**Problem statement**
Your output is the lines from the first one to the one containing "link('window_reveal', b, 'portal', por)", repeated exactly, with images left out.

**Record set**
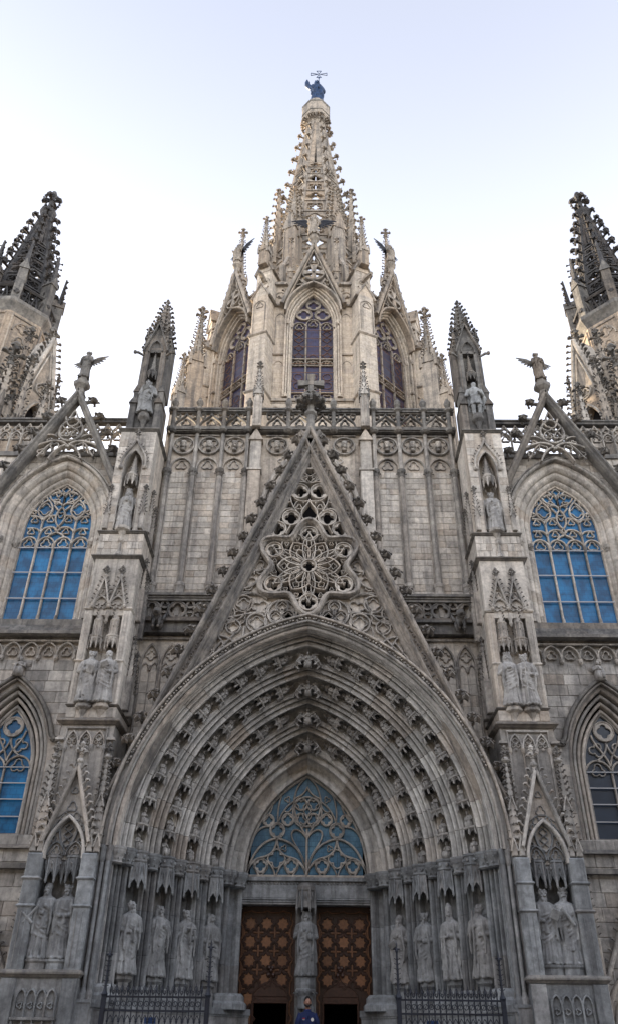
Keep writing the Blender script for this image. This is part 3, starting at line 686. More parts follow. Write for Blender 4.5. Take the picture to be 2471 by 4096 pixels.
tw = link('tympanum_window', b, 'low', por)
tw['label'] = 'pointed flowing-tracery window above the doors with pale blue glass'
cuts = [(-1.66, -.82), (-.82, 0), (0, .82), (.82, 1.66)]
def zin(x): return ZS + sqrt(max(RR * RR - (abs(x) + 1.37) ** 2, 0))
for x0, x1 in cuts:
    for z0, z1 in ((5.5, 6.3), (6.3, 7.1), (7.1, 8.2)):
        top = [(x0 + (x1 - x0) * i / 6, min(z1, zin(x0 + (x1 - x0) * i / 6))) for i in range(7)]
        top = [t for t in top if t[1] > z0 + .01]
        if len(top) < 2: continue
        g = MB(); g.prism([(top[0][0] + .004, z0 + .004), (top[-1][0] - .004, z0 + .004)] + [(min(max(t[0], x0 + .004), x1 - .004), t[1] - .004) for t in reversed(top)], yT + .10, yT + .12); link('pane', g, 'glass_tym', tw)
b = MB(); b.box(-2.4, 2.4, 23.3, 23.5, 5.3, 9.2); link('window_backing', b, 'void', por)
b = MB(); b.archwall(-2.0, 2.0, 5.46, 8.6, pointed(0, 1.69, ZS, 2.74, 14), 23.02, 23.28); link('window_reveal', b, 'portal', por)

# lintel, door surround, trumeau
b = MB()
b.box(-2.1, 2.1, 22.84, 23.3, 5.38, 5.47); b.box(-2.06, 2.06, 22.92, 23.3, 4.98, 5.38); b.box(-2.1, 2.1, 22.96, 23.28, 4.82, 4.98)
lin = link('lintel', b, 'portal', por)
b = MB()
for i in range(46): b.cbox(-1.99 + i * .087, -1.945 + i * .087, 22.885, 22.95, 5.30, 5.36, .012)
link('dentil_row', b, 'portal', lin)
for s in (-1, 1):
    b = MB(s)
    for k, o in enumerate((0, .055, .11)):
        b.bar([(.02, 4.84 + o), (1.82 + o, 4.84 + o), (1.82 + o, FL)], .045, .3, 22.95 - .02 * k)
    b.box(1.80, 2.1, 23.0, 23.5, FL, 4.9); b.box(2.0, 2.5, 22.9, 23.5, 0, 5.5)
    b.tube([(1.77, 22.95, 2.6), (1.77, 22.95, 4.62)], .045, 8); b.lathe([(.05, 4.60), (.06, 4.66), (.1, 4.78), (.1, 4.84)], 8, 1.77, 22.95)
    for j in range(6): crocket(b, (1.77 + .05 * cos(j), 22.95 + .05 * sin(j), 4.7), (cos(j * 1.05), sin(j * 1.05), .3), .07)
    b.lathe([(.14, FL), (.14, 2.3), (.17, 2.34), (.17, 2.44), (.1, 2.5), (.08, 2.6), (.05, 2.64)], 8, 1.80, 22.98, pi / 8)
    link('door_surround', b, 'portal', por)
tr = MB()
tr.box(-.26, .26, 23.02, 23.45, FL, 5.0)
for x in (-.15, 0, .15): tr.tube([(x, 22.9, FL), (x, 22.9, 2.55)], .085, 8)
tr.lathe([(.22, FL), (.22, 1.3), (.2, 1.36)], 8, 0, 22.92, pi / 8)
tr.lathe([(.2, 2.5), (.2, 2.55), (.19, 2.6), (.2, 2.76), (.26, 2.86), (.26, 2.90), (.23, 2.92), (.25, 3.0), (.25, 3.14), (.22, 3.18)], 8, 0, 22.9, pi / 8)
for j in range(8): crocket(tr, (.2 * cos(j * pi / 4), 22.9 + .2 * sin(j * pi / 4), 2.8), (cos(j * pi / 4), sin(j * pi / 4), .3), .1)
link('trumeau', tr, 'portal', por)
b = MB(); b.lathe([(.24, 4.72), (.24, 4.86), (.2, 4.9), (.2, 5.1), (.24, 5.14), (.25, 5.22), (.2, 5.28), (.1, 5.33)], 8, 0, 22.82, pi / 8)
for j in range(8):
    t = pi / 8 + j * pi / 4; b.tube([(.24 * cos(t), 22.82 + .24 * sin(t), 5.15), (.255 * cos(t), 22.82 + .255 * sin(t), 4.7), (.25 * cos(t), 22.82 + .25 * sin(t), 4.6)], [.02, .035, .01], 5)
    t += pi / 8; b.prism([(0, 0), (0, 0), (0, 0)], 0, 0) if False else None
    b.tube([(.235 * cos(t - .38), 22.82 + .235 * sin(t - .38), 4.8), (.24 * cos(t), 22.82 + .24 * sin(t), 5.08), (.235 * cos(t + .38), 22.82 + .235 * sin(t + .38), 4.8)], .014, 4)
link('statue_canopy', b, 'portal', por)
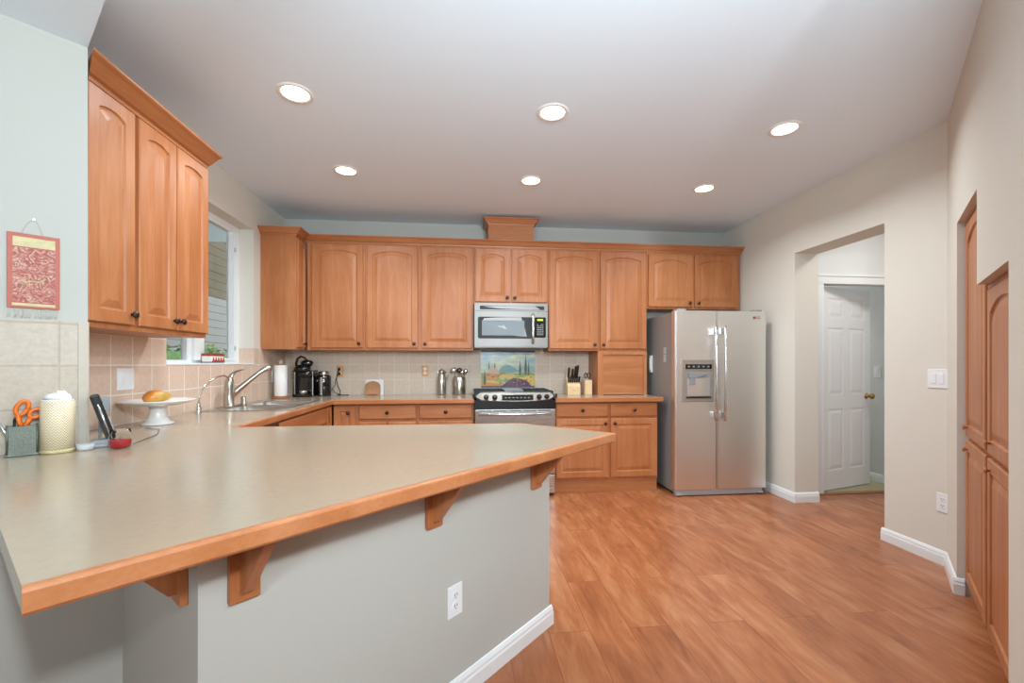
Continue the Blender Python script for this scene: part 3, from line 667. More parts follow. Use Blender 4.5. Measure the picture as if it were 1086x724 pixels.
dsp = obj('dispenser', G(). box(.065, -.010, .889, .382, .01, 1.288, .006).box(.090, -.0125, 1.185, .360, -.008, 1.255, .002), 'disp_frame', fd)
dsp['label'] = 'brown-grey water dispenser bezel'
obj('control_strip', G().box(.095, -.0145, 1.198, .355, -.011, 1.243, .001), 'black_gloss', dsp)
g = G()
for i in range(5): g.lathe([(.008, 0), (.008, .001)], n=10).xf(Matrix.Identity(4))
g = G()
for i in range(5): g.box(.118+i*.048, -.0155, 1.214, .136+i*.048, -.014, 1.228)
obj('control_buttons', g, 'grey_plastic', dsp)
g = G().box(.10, -.0118, .935, .35, -.0095, 1.165, .001); obj('recess', g, 'grey_plastic', dsp)
# curved bright back of the recess, lever
g = G(); g.prism([(.115+.22*i/8, -.0118-.010*math.sin(PI*i/8)) for i in range(9)]+[(.335, -.0115), (.115, -.0115)], .945, 1.115); obj('recess_back', g, 'steel', dsp)
obj('lever', G().box(.130, -.030, 1.05, .185, -.012, 1.135, .004).prism([(.12, 1.16), (.30, 1.16), (.24, 1.13), (.19, 1.12), (.12, 1.12)], -.032, -.012, 'y'), 'grey_plastic', dsp)
obj('drip_tray', G().box(.10, -.016, .925, .35, -.010, .940, .002), 'dark_gap', dsp)
for x, z0, z1, dpar in ((.372, .72, 1.60, fd), (.462, .715, 1.605, rd)):
    g = G().tube([(x, -.052, z0), (x, -.062, z0+.2), (x, -.066, (z0+z1)/2), (x, -.062, z1-.2), (x, -.052, z1)], .0125, flat=1.0)
    g.box(x-.022, -.055, z0+.02, x+.008, -.002, z0+.08, .004).box(x-.022, -.055, z1-.08, x+.008, -.002, z1-.02, .004)
    obj('door_handle', g, 'handle_metal', dpar)
obj('door_hinge', G().box(.03, .02, 1.746, .12, .10, 1.765, .004), 'grey_plastic', fr_); obj('door_hinge', G().box(.80, .02, 1.746, .88, .10, 1.765, .004), 'grey_plastic', fr_)
def text(body, size, mat, parent, loc, rot, ext=.0006, name='badge'):
    cu = bpy.data.curves.new(name, 'FONT'); cu.body = body; cu.size = size; cu.extrude = ext; cu.align_x = 'CENTER'; cu.align_y = 'CENTER'
    cu.materials.append(M[mat]); o = bpy.data.objects.new(name, cu); COL.objects.link(o); bpy.context.view_layer.update()
    me = bpy.data.meshes.new_from_object(o); bpy.data.objects.remove(o); o = bpy.data.objects.new(name, me); COL.objects.link(o)
    o.parent = parent; o.location = loc; o.rotation_euler = rot; return o
text('LG', .036, 'slot', rd, (.828, -.0035, 1.684), (PI/2, 0, 0))
g = G().lathe([(.014, 0), (.014, .002)], n=18).xf(Matrix.Rotation(PI/2, 4, 'X')).xf(Matrix.Translation((.788, -.0025, 1.684))); obj('badge', g, 'pattern_red', rd)
tag(obj('magnetic_clip', G().box(1.950, 4.41, 1.155, 1.9645, 4.47, 1.335, .005).box(1.940, 4.425, 1.18, 1.951, 4.455, 1.31, .004), 'white_plastic'), 'long white magnetic clip stuck on the left side of the refrigerator', 'clip')
for (za, zb, lb) in ((1.345, 1.41, 'upper small white magnet on the side of the refrigerator'), (1.265, 1.335, 'lower small white magnet on the side of the refrigerator')):
    tag(obj('fridge_magnet', G().box(1.9585, 4.10, za, 1.9645, 4.15, zb, .002), 'light_grey'), lb, 'magnet', 'magnets on the refrigerator side')

# ------------------------------------------------------------------ tile mural behind the range
m, t, b = nt('mural_sky'); N = t.nodes; L = t.links
tc = N.new('ShaderNodeTexCoord'); sp = N.new('ShaderNodeSeparateXYZ'); L.new(tc.outputs['Object'], sp.inputs[0])
mp = N.new('ShaderNodeMapping'); mp.inputs['Scale'].default_value = (5, 1, 16); L.new(tc.outputs['Object'], mp.inputs[0])
n = N.new('ShaderNodeTexNoise'); n.inputs['Scale'].default_value = 1.3; n.inputs['Detail'].default_value = 4; L.new(mp.outputs[0], n.inputs['Vector'])
r = N.new('ShaderNodeValToRGB'); e = r.color_ramp.elements; e[0].position = .35; e[0].color = c('#8fb6c4'); e[1].position = .65; e[1].color = c('#e2dfae'); L.new(n.outputs['Fac'], r.inputs[0]); L.new(r.outputs[0], b.inputs['Base Color']); b.inputs['Roughness'].default_value = .25
for nm, cc_, ns in (('mural_field', '#d9b45c', .25), ('mural_ochre', '#c98a4a', .3), ('mural_green', '#8fa057', .3), ('mural_teal', '#6f9c96', .25), ('mural_cypress', '#3f5a3a', .3), ('mural_purple', '#6a3f52', .7), ('mural_hill', '#9fb0a6', .2), ('mural_house', '#d0a684', .2), ('mural_blue', '#2b3566', .15)):
    plain(nm, cc_, .3, noise=ns, nscale=70)
mu = thing('tile_mural', 'painted landscape tile picture with cypresses on the wall behind the range', 'mural', (.168, YB, .988))
g = G(); W_, H_ = .587, .401; yy = -.008
g.mat('mural_sky').box(0, yy, 0, W_, -.0005, H_)
def fl(pts, mat, k): g.mat(mat).prism([(x*W_, z*H_) for x, z in pts], yy-.0003*k, yy, 'y')
fl([(0, 0), (1, 0), (1, .38), (.8, .42), (.6, .37), (.35, .44), (0, .40)], 'mural_green', 1)
fl([(.32, .43), (.38, .56), (.46, .62), (.55, .60), (.64, .52), (.72, .44), (.6, .40)], 'mural_teal', 2)
fl([(.62, .42), (.75, .54), (.9, .50), (1, .56), (1, .40)], 'mural_hill', 1.5)
fl([(0, .16), (.2, .20), (.45, .14), (.7, .26), (.95, .34), (.99, .30), (.99, .0), (0, 0)], 'mural_field', 3)
fl([(0, .02), (.15, .0), (.4, .0), (.35, .10), (.15, .14), (0, .22)], 'mural_ochre', 4)
fl([(.3, .32), (.5, .38), (.7, .34), (.55, .24), (.38, .22)], 'mural_field', 4)
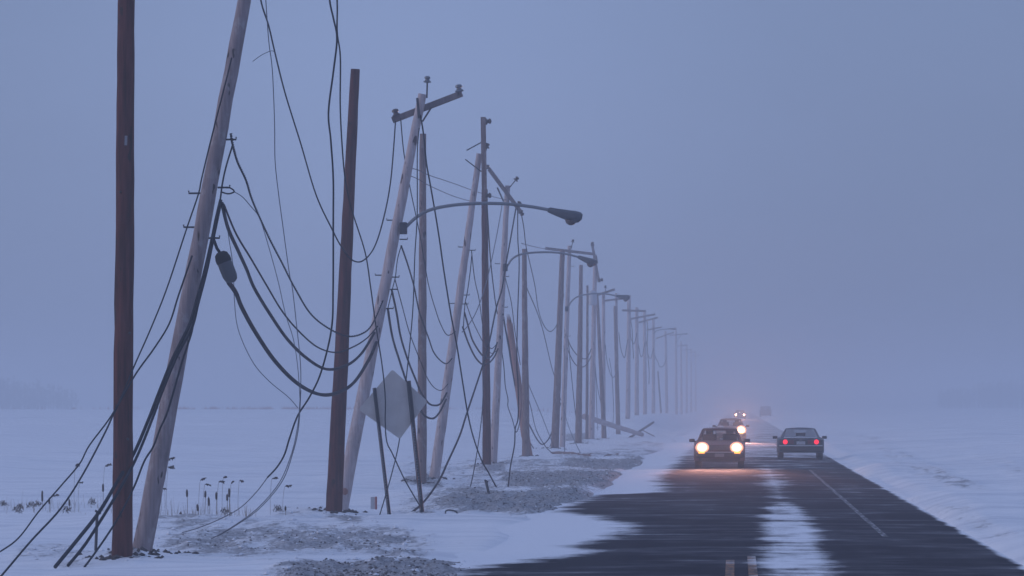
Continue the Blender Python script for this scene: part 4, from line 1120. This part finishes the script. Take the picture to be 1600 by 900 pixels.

**The completed task**
Keep writing the Blender script for this image. This is part 3, starting at line 686. More parts follow. Write for Blender 4.5. Take the picture to be 2471 by 4096 pixels.
tw = link('tympanum_window', b, 'low', por)
tw['label'] = 'pointed flowing-tracery window above the doors with pale blue glass'
cuts = [(-1.66, -.82), (-.82, 0), (0, .82), (.82, 1.66)]
def zin(x): return ZS + sqrt(max(RR * RR - (abs(x) + 1.37) ** 2, 0))
for x0, x1 in cuts:
    for z0, z1 in ((5.5, 6.3), (6.3, 7.1), (7.1, 8.2)):
        top = [(x0 + (x1 - x0) * i / 6, min(z1, zin(x0 + (x1 - x0) * i / 6))) for i in range(7)]
        top = [t for t in top if t[1] > z0 + .01]
        if len(top) < 2: continue
        g = MB(); g.prism([(top[0][0] + .004, z0 + .004), (top[-1][0] - .004, z0 + .004)] + [(min(max(t[0], x0 + .004), x1 - .004), t[1] - .004) for t in reversed(top)], yT + .10, yT + .12); link('pane', g, 'glass_tym', tw)
b = MB(); b.box(-2.4, 2.4, 23.3, 23.5, 5.3, 9.2); link('window_backing', b, 'void', por)
b = MB(); b.archwall(-2.0, 2.0, 5.46, 8.6, pointed(0, 1.69, ZS, 2.74, 14), 23.02, 23.28); link('window_reveal', b, 'portal', por)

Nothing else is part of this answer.